I’ve been writing a couple of western horror novellas over the last month or so, and my reading has turned toward that genre. George Gilman’s Edge series has been a favorite (at least, the books I can find on Apple Books have been), but the all-time western champ for me is Matt Braun.

From range detective Luke Starbuck to real-life personalities like Wyatt Earp and Doc Holiday, Braun’s characters and stories are vivid and entertaining. 

Today, I want to look at one of my favorite Braun books, Dodge City, about frontier lawyer Harry Gryden and his flamboyant efforts to ensure justice is served. 

Braun weaves a narrative with plenty of familiar western faces: Wyatt Earp, the Masterson brothers, and Doc Holliday, and tells the story in a fundamentally entertaining way. With that in mind, there are three things I want to look at:

  1. Create a character that brings the story together.

The events of Dodge City only work through the eyes of Harry Gryden and his legal practice. If a different protagonist was chosen, it would change the story completely. 

While the story revolves around the courtroom, the events outside the court are just as important, if not more important.
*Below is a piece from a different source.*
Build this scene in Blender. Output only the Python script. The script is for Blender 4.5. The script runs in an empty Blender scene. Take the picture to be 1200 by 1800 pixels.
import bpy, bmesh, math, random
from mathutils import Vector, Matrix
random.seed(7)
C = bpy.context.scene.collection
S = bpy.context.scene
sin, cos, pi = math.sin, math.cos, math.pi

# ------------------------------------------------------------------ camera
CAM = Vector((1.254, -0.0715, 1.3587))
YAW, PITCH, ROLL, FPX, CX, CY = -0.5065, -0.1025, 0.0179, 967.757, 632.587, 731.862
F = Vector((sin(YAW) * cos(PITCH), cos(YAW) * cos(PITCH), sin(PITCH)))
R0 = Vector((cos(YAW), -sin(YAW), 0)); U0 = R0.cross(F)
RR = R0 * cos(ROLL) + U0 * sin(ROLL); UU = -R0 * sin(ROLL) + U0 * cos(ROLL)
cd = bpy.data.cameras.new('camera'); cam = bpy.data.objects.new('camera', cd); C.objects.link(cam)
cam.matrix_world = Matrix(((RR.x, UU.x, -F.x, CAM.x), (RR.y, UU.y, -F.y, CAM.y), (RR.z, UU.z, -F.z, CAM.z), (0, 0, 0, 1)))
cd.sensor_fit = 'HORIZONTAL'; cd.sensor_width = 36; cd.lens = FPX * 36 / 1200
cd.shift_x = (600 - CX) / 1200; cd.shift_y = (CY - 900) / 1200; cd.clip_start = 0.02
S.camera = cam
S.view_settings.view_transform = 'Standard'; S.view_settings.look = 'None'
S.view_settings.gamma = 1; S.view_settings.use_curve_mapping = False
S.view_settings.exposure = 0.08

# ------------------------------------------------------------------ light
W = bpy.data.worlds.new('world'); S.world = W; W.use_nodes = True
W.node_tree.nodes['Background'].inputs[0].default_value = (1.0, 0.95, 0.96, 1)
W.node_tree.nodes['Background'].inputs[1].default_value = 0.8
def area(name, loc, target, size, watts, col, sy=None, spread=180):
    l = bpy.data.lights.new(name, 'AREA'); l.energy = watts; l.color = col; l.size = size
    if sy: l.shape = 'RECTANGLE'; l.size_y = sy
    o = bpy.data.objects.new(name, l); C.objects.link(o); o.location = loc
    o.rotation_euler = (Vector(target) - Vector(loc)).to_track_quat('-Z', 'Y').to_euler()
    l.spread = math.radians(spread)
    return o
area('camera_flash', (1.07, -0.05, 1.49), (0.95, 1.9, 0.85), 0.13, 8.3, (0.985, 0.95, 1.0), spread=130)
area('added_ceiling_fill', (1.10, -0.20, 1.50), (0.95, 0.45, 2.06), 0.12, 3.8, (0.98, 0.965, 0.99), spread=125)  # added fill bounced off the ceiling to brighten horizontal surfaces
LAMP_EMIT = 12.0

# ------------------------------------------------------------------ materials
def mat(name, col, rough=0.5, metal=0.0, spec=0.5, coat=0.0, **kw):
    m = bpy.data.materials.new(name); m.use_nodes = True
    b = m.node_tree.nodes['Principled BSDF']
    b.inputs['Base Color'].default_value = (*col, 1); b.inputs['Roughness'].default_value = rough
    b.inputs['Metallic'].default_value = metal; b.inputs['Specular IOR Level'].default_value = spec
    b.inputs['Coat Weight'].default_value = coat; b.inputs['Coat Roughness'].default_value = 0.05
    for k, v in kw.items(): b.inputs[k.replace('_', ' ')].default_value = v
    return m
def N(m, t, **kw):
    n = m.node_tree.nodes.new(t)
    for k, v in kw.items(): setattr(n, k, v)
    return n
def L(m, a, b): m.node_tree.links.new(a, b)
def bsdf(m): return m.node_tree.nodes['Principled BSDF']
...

  1. Don’t be afraid to make your character unpopular

Gryden takes the cases no one wants, including him. We see him get a murderer off on a technicality, a move that makes him rather unpopular among the citizens of Dodge City. Was it the right decision? That’s debatable, even in the real world almost 150 years after the supposed events took place!

  1. Know Your Stuff

Braun succeeds because his research is impeccable. He knows the history of the west and the people who lived it backward and forward, and you can see it in his books. Details are the difference between good and great, and Braun is great because he knows his stuff.